You see the effects much more in communities that get a lot of federal money: Indian reservations, schools systems around military bases. And some of the effects won't show up for a long time. The National Institutes of Health, for instance, is making fewer grants. That might mean fewer cures down the road but not much you can see now.

MONTAGNE: So these cuts and whatnot, they feel really awful to the people who are experiencing them. But what about the larger economy?

WESSEL: Well, the spending cuts of the sequester - these across-the-board spending cuts - and the payroll and income taxes that took effect at the beginning of this year, are definite minuses on the economy. If you look at what the Commerce Department told us about the first quarter, the economy grew at a 2.4 percent annual rate. But only because the private sector overwhelmed the cutbacks in federal purchases. They actually subtracted seven-tenths of a percent from growth.

Consumer spending though has held up surprisingly well. Apparently this is the benefit of - both economic and psychologically - of higher stock prices and higher housing prices, which are making people feel richer and allowing them to keep spending, even though there's these negatives and their wages are going up.

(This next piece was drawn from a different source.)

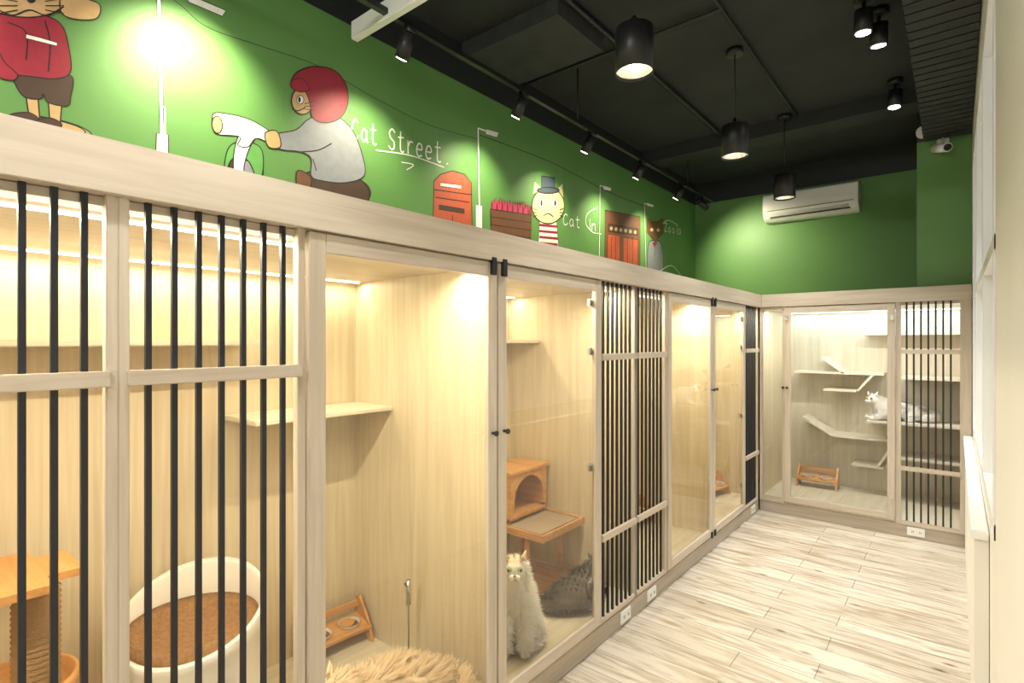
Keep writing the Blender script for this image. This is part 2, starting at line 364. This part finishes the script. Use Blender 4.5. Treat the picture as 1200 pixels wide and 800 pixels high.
# air conditioner
E=empty('air_conditioner',(.26,6.455,2.90))
bm=bmesh.new(); prof=[(0,.0),(-.11,.0),(-.17,.03),(-.205,.085),(-.21,.16),(-.20,.27),(-.17,.29),(0,.29)]
L1=[bm.verts.new((-.44,y,z)) for y,z in prof]; L2=[bm.verts.new((.44,y,z)) for y,z in prof]
for i in range(len(prof)): j=(i+1)%len(prof); bm.faces.new([L1[i],L1[j],L2[j],L2[i]])
bm.faces.new(L1[::-1]); bm.faces.new(L2)
bmesh.ops.recalc_face_normals(bm,faces=bm.faces); bmesh.ops.bevel(bm,geom=bm.edges[:],offset=.006,segments=2,affect='EDGES')
from_bm('body',bm,whitep,E)
boxes('outlet_slot',[((-.37,-.185,.028),(.37,-.150,.040)),((-.40,-.2125,.098),(.40,-.19,.103))],plain('dark_vent',(.06,.06,.06),.6),E)
rampm=plain('louver',(.62,.62,.6),.4); box('louver_blade',(-.36,-.196,.045),(.36,-.19,.082),rampm,E,.002)
boxes('top_grille',[((-.38,-.16+i*.02,.289),(.38,-.152+i*.02,.293)) for i in range(7)],rampm,E)

# security camera on the column
E=empty('security_camera',(1.36,5.599,3.22))
cyl('base',(0,0,0),(0,-.02,0),.04,whitep,E); tube('bracket',[(0,-.02,0),(0,-.09,0),(.0,-.11,-.04)],.01,whitep,E)
cyl('housing',(-.05,-.06,-.06),(.03,-.21,-.11),.035,whitep,E); cyl('lens',(.0305,-.212,-.1105),(.033,-.219,-.113),.026,black,E)
cyl('junction_box',(-.13,0,.1),(-.13,-.05,.1),.045,whitep,E); tube('cable',[(-.13,-.03,.1),(-.06,-.03,.06),(0,-.02,.03)],.006,whitep,E)

# ---------------------------------------------------------------- mural on the left wall (one flat painted object)
MV=[];MF=[];MI=[];MM=[]
def mcol(n,c):
    m=plain('mural_'+n,c,.55,noise=.08,nscale=25); MM.append(m); return len(MM)-1
cW=mcol('white',(.85,.85,.80)); cK=mcol('ink',(.02,.015,.012)); cR=mcol('red',(.27,.015,.025)); cB=mcol('brown',(.16,.065,.035)); cT=mcol('tan',(.55,.36,.17)); cG=mcol('grey_blue',(.26,.27,.31))
cL=mcol('leaf',(.12,.34,.09)); cO=mcol('orange',(.45,.09,.045)); cP=mcol('pink',(.62,.06,.16)); cC=mcol('cream',(.70,.62,.33)); cDk=mcol('dark_brown',(.07,.04,.03)); cH=mcol('stone',(.33,.27,.18)); cS=mcol('slate',(.05,.07,.10)); cM=mcol('maroon',(.30,.02,.04))
def wallpt(u,v):
    # planar rectification of the mural tracing -> metres on the wall
    t=(u-600)/632; Y=(1.884+1.549*t)/(.635-.772*t); return Y,1.6+(400-v)*(1.549+.772*Y)/632
def cat_rom(P,closed,n=6):
    out=[];N=len(P); rng=range(N if closed else N-1)
    for i in rng:
        g=lambda k:P[k%N] if closed else P[max(0,min(N-1,k))]
        a,b,c,d=g(i-1),g(i),g(i+1),g(i+2)
        for k in range(n):
            t=k/n; out.append(tuple(.5*((2*b[j])+(-a[j]+c[j])*t+(2*a[j]-5*b[j]+4*c[j]-d[j])*t*t+(-a[j]+3*b[j]-3*c[j]+d[j])*t**3) for j in (0,1)))
    if not closed: out.append(P[-1])
    return out
LAY=[0]; LS=.00012
def fig(): LAY[0]=4
def fill(P,col,smooth=True,ink=1.3):
    if smooth: P=cat_rom(P,True)
    LAY[0]+=1; x=-1.0+LS*LAY[0]
    W=[wallpt(*p) for p in P]; i0=len(MV); MV.extend((x,a,b) for a,b in W); MF.append(list(range(i0,i0+len(W)))); MI.append(col)
    if ink: stroke(P,cK,ink,False,True)
def stroke(P,col,w=1.5,smooth=True,closed=False):
    if smooth: P=cat_rom(P,closed)
    LAY[0]+=1; x=-1.0+LS*LAY[0]
    W=[Vector(wallpt(*p)) for p in P]; N=len(W)
    hw=w*.5*(1.549+.772*W[0].x)/632
    i0=len(MV)
    for i in range(N):
        a=W[(i-1)%N] if closed or i>0 else W[i]; b=W[(i+1)%N] if closed or i<N-1 else W[i]
        t=(b-a); 
        if t.length<1e-7: t=Vector((1,0))
        t.normalize(); n=Vector((-t.y,t.x))*hw
        MV.append((x,W[i].x+n.x,W[i].y+n.y)); MV.append((x,W[i].x-n.x,W[i].y-n.y))
    for i in range(N if closed else N-1):
        j=(i+1)%N; MF.append([i0+2*i,i0+2*i+1,i0+2*j+1,i0+2*j]); MI.append(col)
def ell(cx,cy,rx,ry,n=20,rot=0): return [(cx+rx*math.cos(2*math.pi*k/n)*math.cos(rot)-ry*math.sin(2*math.pi*k/n)*math.sin(rot),cy+rx*math.cos(2*math.pi*k/n)*math.sin(rot)+ry*math.sin(2*math.pi*k/n)*math.cos(rot)) for k in range(n)]
# wires
stroke([(-60,-110),(60,-60),(190,-8),(240,30),(300,52),(370,76),(440,115),(500,145),(560,163)],cK,1.2)
stroke([(562,158),(600,172),(650,192),(703,220)],cK,1.0); stroke([(703,220),(730,232),(757,242)],cK,.9)
# figure in red jumper
fig()
fill(ell(50,150,58,13,20,.16),cH); fill(ell(50,147,50,9,20,.16),cT)
fill([(30,112),(44,114),(46,140),(34,140)],cT,False); fill([(56,118),(72,120),(70,144),(58,142)],cT,False)
fill([(12,134),(34,132),(46,142),(30,148),(12,144)],cDk); fill([(40,142),(58,138),(72,146),(60,154),(42,150)],cDk)
fill([(14,76),(60,86),(84,90),(82,114),(78,124),(56,120),(50,110),(46,116),(24,110)],cDk,True)
fill([(-28,14),(10,10),(52,18),(72,30),(80,56),(82,84),(66,92),(40,90),(10,84),(-20,60)],cM)
stroke([(8,26),(30,38),(30,70)],cK,1.4); stroke([(52,24),(58,50),(56,84)],cK,1.4); fill([(30,40),(46,44),(66,50),(66,54),(46,49),(30,45)],cW,False,.8)
fill([(-30,40),(-8,50),(4,72),(20,88),(10,94),(-20,80)],cM)
fill(ell(24,-14,60,34,24,.1),cT); fill([(-26,-32),(-24,-68),(-2,-44)],cT,False); fill([(48,-38),(68,-64),(68,-26)],cT,False)
fill([(74,-12),(98,-2),(116,6),(112,22),(84,22),(70,12)],cT)
stroke([(-6,10),(14,18),(34,12),(54,18),(74,8)],cK,1.6); fill(ell(36,0,5,4,12),cK,True,0); fill(ell(10,-18,6,8,12),cW); fill(ell(54,-14,6,8,12),cW); fill(ell(11,-16,2.4,5,10),cK,True,0); fill(ell(54,-12,2.4,5,10),cK,True,0)
for s in (-1,1):
    for k in range(3): stroke([(36+s*16,2+k*5),(36+s*38,-2+k*9)],cK,1.0,False)
# lamp posts
def post(x0,y0,x1,y1,w,arm):
    fig(); stroke([(x0,y0),(x1,y1)],cK,w+1.6,False); stroke([(x0,y0),(x1,y1)],cW,w,False); stroke(arm,cW,w*.8,False)
post(185,-40,190,196,3.4,[(186,-38),(222,-4),(240,4)])
fill([(183,156),(197,158),(197,190),(182,188)],cW,False,1.2); stroke([(187,122),(193,126),(193,158)],cW,1.6,False); fill([(222,-6),(264,12),(260,19),(220,2)],cW,False,1.0)
post(560,150,562,275,2.4,[(560,150),(582,158)]); fill([(570,151),(584,155),(582,161),(569,157)],cW,False,.6); fill([(557,240),(565,241),(565,272),(557,270)],cW,False,.8)
post(703,217,702,306,1.5,[(703,217),(714,222)]); fill([(707,217),(716,220),(715,224),(707,222)],cW,False,.5)
post(755,238,757,318,1.3,[(755,238),(765,242)]); fill([(758,237),(766,240),(765,243),(758,241)],cW,False,.5)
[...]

I mean despite the sequester and all this stuff in Washington, consumer confidence has now risen to the highest level in five years.

MONTAGNE: And David, does that mean that despite all the handwringing, what, the economy is just going to manage to shrug this off?

WESSEL: I don't think so. I mean some federal agencies had left vacancies unfilled in anticipation of the sequester. Some have found little pockets of money to offset the effects in the near-term. Others had money in the pipeline but that's drying up. So if you talk to economic forecasters or indeed some officials at the Federal Reserve, they say they're worried that the effects of this spending restraint may have bigger negative effects in the second quarter of this year and the third quarter of this year.

And of course without something coming out of Congress and the president, these spending cuts will persist into the fiscal year that begins October 1, and that's really worrying the Pentagon.

MONTAGNE: Of course the aim of the sequester was to push Congress and the president to come up with an alternative way to reduce the deficit, which didn't happen. But what has happened to that idea?

WESSEL: Well, it's a good question, Renee. Basically the momentum to deal with the long-term deficit has evaporated. The near-term deficit is coming down. The pace of health care cost increases is slowing. The climate for bipartisan compromise certainly hasn't improved in the past few weeks. The economy seems to be doing a little better. And the financial markets are preoccupied with all sorts of other things.

So there's very little pressure on Washington to deal with the long-term deficit problems: Social Security, health care costs that still remain but they've kind of lost interest.

MONTAGNE: David Wessel, economics editor of The Wall Street Journal, thanks very much.